I don't know how else to spell it out.
by manofdillon (2019-01-09 18:11:31)
Edited on 2019-01-09 18:13:09

In reply to: how is that "fundamentally different?"  posted by jt


In a normal business transaction for someone's likeness and image, the amount they are paid is rationally related to the value that the person using their likeness and image expects to get from its use. I.e., they're paid what their image and likeness is worth. When Nike pays Tiger, they're not paying him for anything other than the benefit they expect their association with him to bring Nike.

In a college athletics situation, without enforcement mechanisms, one can imagine an image and likeness payment being used to hid bribery. I don't think anyone thinks a booster should be able to pay a guy $1M to go to their school (I'm using big round numbers for simplicity, no I don't think there are tons of guys out there willing to pay high school kids $1M).

But one could easily imagine someone making a payment to a kid for the use of their image and likeness that is far greater than what the use of their image and likeness is actually worth to essentially cover up a bribe. You say "having a top 5 star recruit endorse that business might lead to more attention on the business which would lead to more consumers." Absolutely, and the payment to the 5 star recruit should be rationally related to expected increase in business. If you expect his endorsement to get you $100k more business, pay him $100k, not $1M. But if he gets paid $1M for an anticipated $100k bump in business, we're not really talking about paying him for his image and likeness.

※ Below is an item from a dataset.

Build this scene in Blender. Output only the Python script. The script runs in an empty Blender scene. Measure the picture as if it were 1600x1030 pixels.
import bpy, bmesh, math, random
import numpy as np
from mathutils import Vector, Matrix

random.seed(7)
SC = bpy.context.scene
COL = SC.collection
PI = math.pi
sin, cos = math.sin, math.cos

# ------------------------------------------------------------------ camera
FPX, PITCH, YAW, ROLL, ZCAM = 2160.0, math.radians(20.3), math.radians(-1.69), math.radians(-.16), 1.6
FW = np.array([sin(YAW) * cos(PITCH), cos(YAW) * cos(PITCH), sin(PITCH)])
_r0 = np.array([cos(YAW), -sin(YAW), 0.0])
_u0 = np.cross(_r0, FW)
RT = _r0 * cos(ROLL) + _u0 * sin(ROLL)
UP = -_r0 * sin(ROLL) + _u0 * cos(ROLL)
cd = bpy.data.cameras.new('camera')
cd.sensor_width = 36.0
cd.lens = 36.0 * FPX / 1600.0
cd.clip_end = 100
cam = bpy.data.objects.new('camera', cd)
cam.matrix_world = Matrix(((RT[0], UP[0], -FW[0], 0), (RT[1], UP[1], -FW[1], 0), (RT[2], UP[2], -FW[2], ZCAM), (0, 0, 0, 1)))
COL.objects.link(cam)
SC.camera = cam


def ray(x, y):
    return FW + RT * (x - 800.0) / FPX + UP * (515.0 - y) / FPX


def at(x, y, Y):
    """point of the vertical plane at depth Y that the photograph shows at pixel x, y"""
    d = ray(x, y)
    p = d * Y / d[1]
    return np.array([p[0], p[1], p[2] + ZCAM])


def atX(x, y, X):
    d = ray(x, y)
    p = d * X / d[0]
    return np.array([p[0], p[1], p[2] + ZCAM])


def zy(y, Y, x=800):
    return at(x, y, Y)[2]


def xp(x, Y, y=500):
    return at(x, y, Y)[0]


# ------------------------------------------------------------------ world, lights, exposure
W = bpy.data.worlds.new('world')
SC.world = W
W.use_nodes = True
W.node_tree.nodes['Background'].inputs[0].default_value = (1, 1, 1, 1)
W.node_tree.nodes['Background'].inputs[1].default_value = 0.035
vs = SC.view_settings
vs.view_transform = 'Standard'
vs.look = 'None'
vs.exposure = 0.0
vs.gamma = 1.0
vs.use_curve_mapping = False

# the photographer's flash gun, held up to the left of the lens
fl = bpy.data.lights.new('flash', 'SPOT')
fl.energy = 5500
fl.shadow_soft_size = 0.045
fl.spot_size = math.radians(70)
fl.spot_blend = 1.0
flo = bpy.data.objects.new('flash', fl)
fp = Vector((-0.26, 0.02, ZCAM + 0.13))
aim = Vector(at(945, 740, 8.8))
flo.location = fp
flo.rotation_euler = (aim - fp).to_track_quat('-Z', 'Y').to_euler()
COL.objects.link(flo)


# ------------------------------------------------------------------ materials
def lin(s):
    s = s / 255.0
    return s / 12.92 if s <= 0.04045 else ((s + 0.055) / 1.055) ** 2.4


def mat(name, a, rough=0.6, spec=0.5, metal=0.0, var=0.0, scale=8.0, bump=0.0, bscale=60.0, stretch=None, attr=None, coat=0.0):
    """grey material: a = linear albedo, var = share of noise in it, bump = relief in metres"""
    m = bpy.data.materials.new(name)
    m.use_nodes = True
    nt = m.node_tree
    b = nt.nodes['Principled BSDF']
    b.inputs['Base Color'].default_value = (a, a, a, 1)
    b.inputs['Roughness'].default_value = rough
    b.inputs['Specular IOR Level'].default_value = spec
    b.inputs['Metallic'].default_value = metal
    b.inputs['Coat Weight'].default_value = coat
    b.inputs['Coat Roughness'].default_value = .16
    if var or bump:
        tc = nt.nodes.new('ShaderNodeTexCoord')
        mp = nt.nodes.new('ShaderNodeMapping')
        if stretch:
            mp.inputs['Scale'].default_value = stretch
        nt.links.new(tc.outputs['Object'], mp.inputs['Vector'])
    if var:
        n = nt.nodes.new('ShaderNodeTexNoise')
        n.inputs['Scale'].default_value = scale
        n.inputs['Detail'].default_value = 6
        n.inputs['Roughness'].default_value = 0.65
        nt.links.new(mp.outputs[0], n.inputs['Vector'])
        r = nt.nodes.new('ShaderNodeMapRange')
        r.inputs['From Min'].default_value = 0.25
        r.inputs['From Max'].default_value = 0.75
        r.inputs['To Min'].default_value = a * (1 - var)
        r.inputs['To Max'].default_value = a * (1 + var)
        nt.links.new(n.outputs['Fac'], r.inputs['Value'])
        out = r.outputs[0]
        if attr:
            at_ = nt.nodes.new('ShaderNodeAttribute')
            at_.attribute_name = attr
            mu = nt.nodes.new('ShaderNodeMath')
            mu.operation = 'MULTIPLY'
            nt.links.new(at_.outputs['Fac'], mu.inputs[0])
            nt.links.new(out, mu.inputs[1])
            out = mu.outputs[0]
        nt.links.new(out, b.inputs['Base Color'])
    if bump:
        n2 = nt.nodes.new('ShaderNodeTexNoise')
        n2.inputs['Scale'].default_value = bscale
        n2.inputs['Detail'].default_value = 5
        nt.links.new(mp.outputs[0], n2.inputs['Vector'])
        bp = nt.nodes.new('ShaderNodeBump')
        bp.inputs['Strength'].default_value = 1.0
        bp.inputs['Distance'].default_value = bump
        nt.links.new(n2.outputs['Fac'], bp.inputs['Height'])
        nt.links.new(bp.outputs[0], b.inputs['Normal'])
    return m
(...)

I just don't see how you can say "let kids get paid for their image and likeness and we don't need any rules, the market will sort it out," unless you're just fine accepting that there will be some non-zero number of instances in which bag men and boosters are paying kids "for the use of their imagine and likeness" not for bona fide business purposes (i.e. the value they expect to get from the kid's endorsement), but to bribe the kid to go to their school.